Tuesday, January 21, 2014

NJ State of Emergency (and it's not the snow)

Chris Christie was inaugurated for his second term as Governor of New Jersey today. It's also snowing quite a bit. That will make his downhill slide easier and the crash at the bottom more pronounced. He's embroiled in two scandals, both of which will turn out to have been his own making, and he made a state of the state address last week that was so devoid of usable ideas, it's probably DOA in a Democratic legislature that is in no mood to compromise with him over controversial issues.

The Bridge issue by itself could probably be chalked up to election year hi-jinx by a guy who doesn't understand nuance and positive energy. Now we have another scandal that cuts even deeper and shows a pattern of behavior among Governor Christie's appointees and running mate that could touch him. The results will not be pretty.

The story involves aid for Sandy storm victims, but is tied up in election year politics and the desire Christie had to win a huge, forty-point plus victory over Democrat Barbara Buono this past November.

His administration chose an ad agency to promote the shore using Sandy funds, which might be OK except that the agency it chose cost $2.2 million dollars more that the other bidder and promised to put Christie and his family in the ads. Not bad in an election year where about the only issue Christie could run on, because the economy was still in a shambles, was Sandy relief. That makes the Hoboken issue that much more relevant, because the city really could have used any or all of those millions to, let's say, help people who were flooded out or needed assistance with programs that might help them get back on their feet. Instead, we get the first-ever Lieutenant Governor making threats against a Christie supporter, Mayor Dawn Zimmer, to help a political friend.

New Jersey is already an ethical sewer. Did Christie and Guadagno really have to flush at that moment?

Christie's office did offer a rebuke to Mayor Zimmer, but never addressed the accusations against Guadagno and attacked MSNBC, the network that's been the main mouthpiece for the story. That's classic Christie and follows the larger Republican strategy when they're challenged: discredit the opposition and call them names. Ouch.

But now Mayor Zimmer is talking with prosecutors at their request. Double ouch.

There will be more subpeonas and an occasional leak of juicy information and the result will be a prolonged period of stalemate where the governor wants to move beyond the scandals and the legislature wants to air every stitch of dirty laundry to lessen Christie's influence.

As for policy, last week's speech in Trenton wasn't just a rehashing of his fight with teachers and other public unions: it was a renewed call to battle against them by proposing to take more of their income and break their power. The governor wants everyone else to contribute more for their pensions and health benefits, which would severely impact those middle class workers, while he works on a tax break for the wealthy and reneges on his promise to make full state pension payments.
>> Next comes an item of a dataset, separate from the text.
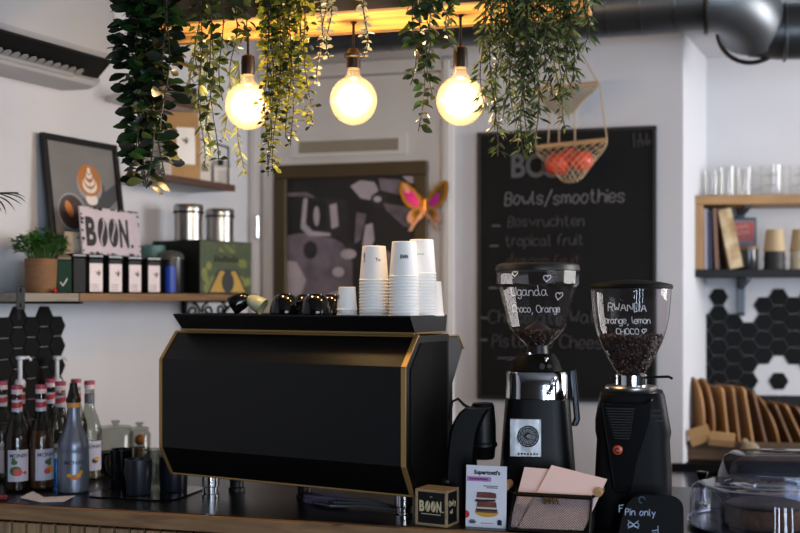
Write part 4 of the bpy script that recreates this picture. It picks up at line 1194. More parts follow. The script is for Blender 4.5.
yel = [gmat('yellow green', '#858a2c', .45), gmat('olive lit', '#626a28', .45), gmat('fresh two', '#979638', .45), gmat('olive', '#33401f')]  # greens pushed to bright yellow, bulb light put into the leaf colour
bam = [gmat('bamboo', '#3f4d26', .25), gmat('bamboo two', '#4d5c2f', .25), gmat('bamboo dark', '#29331b', .2), gmat('bamboo pale', '#7d8752', .3)]
pal = [gmat('silver', '#b9b3a0', .3), gmat('silver two', '#9fa08c', .3)]
vine('thick trailing plant with broad glossy dark leaves at the shelf left end',
     [(133, -30, 134, 160, 2.80), (142, -30, 141, 186, 2.78), (150, -30, 146, 188, 2.80), (160, -30, 160, 178, 2.82), (138, -30, 152, 150, 2.76), (168, -30, 166, 130, 2.82), (146, -30, 136, 120, 2.75), (156, -30, 168, 90, 2.8), (132, -30, 132, 100, 2.8), (150, -30, 150, 184, 2.85)],
     dict(step=.0115, per=2, len=.058, wid=.030, shape='spoon', rise=.05, seg=4, twig=.012, fold=.15, curl=.22, taper=.15, wob=.016), dark[:4] * 5 + [dark[4]], seed=3, stem_r=.002)
vine('trailing vine with oval dark leaves in front of the left bulb cord',
     [(196, -25, 203, 120, 2.80), (208, -25, 214, 165, 2.82), (214, -25, 210, 130, 2.84), (222, -25, 222, 100, 2.80), (234, -25, 235, 66, 2.78), (246, -25, 243, 44, 2.80), (204, -25, 197, 70, 2.84)],
     dict(step=.024, per=2, len=.036, wid=.021, shape='oval', rise=-.3, seg=3, twig=.010, fold=.2), mid, seed=5)
vine('wispy vine with narrow pointed leaves hanging below the left bulb',
     [(200, 30, 201, 168, 3.05), (208, 40, 206, 160, 3.08), (238, 60, 241, 174, 3.14), (231, 60, 228, 140, 3.14), (196, 30, 192, 110, 3.1)],
     dict(step=.013, per=2, len=.040, wid=.010, shape='lance', rise=-.8, seg=2, fold=.2), [gmat('bamboo pale', '#6b7c4a', .3), gmat('dusty', '#5d6540', .3)], seed=8)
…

That idea would be bad enough, but the real insight into Christie's thinking is his not-even-half-baked proposal to lengthen the public school day and year. His lack of detail was stunning for such a high-profile pronouncement. Clearly, he's going through the motions of checking off ideas from the conservative playbook in an effort to curry favor with the Republican right wing. Needless to say, reaction has not been positive, and for good reason.

First of all, where is the money coming from to install air conditioning and run electrical power for the rest of June and into July? Where is the money coming from to pay teachers past June 30? What will happen to shore businesses, camps, academic programs and enrichment activities that are a vital part of summer in New Jersey? Yes, the governor rightly said that the school calendar is outdated, but other industries have grown around it that are vital cogs in the economic and academic life of students and teachers. He hasn't addressed that, and my guess is that he probably won't. He'll just spend time bashing teachers for not wanting to give up summer vacation, even though the summer is just another two months where most teachers need to find an income so they can eat or not lose their houses.

Chris Christie only knows one speed when it comes to doing his job, and it's going to result in a crackup. A comeback is certainly possible, but the damage has been done.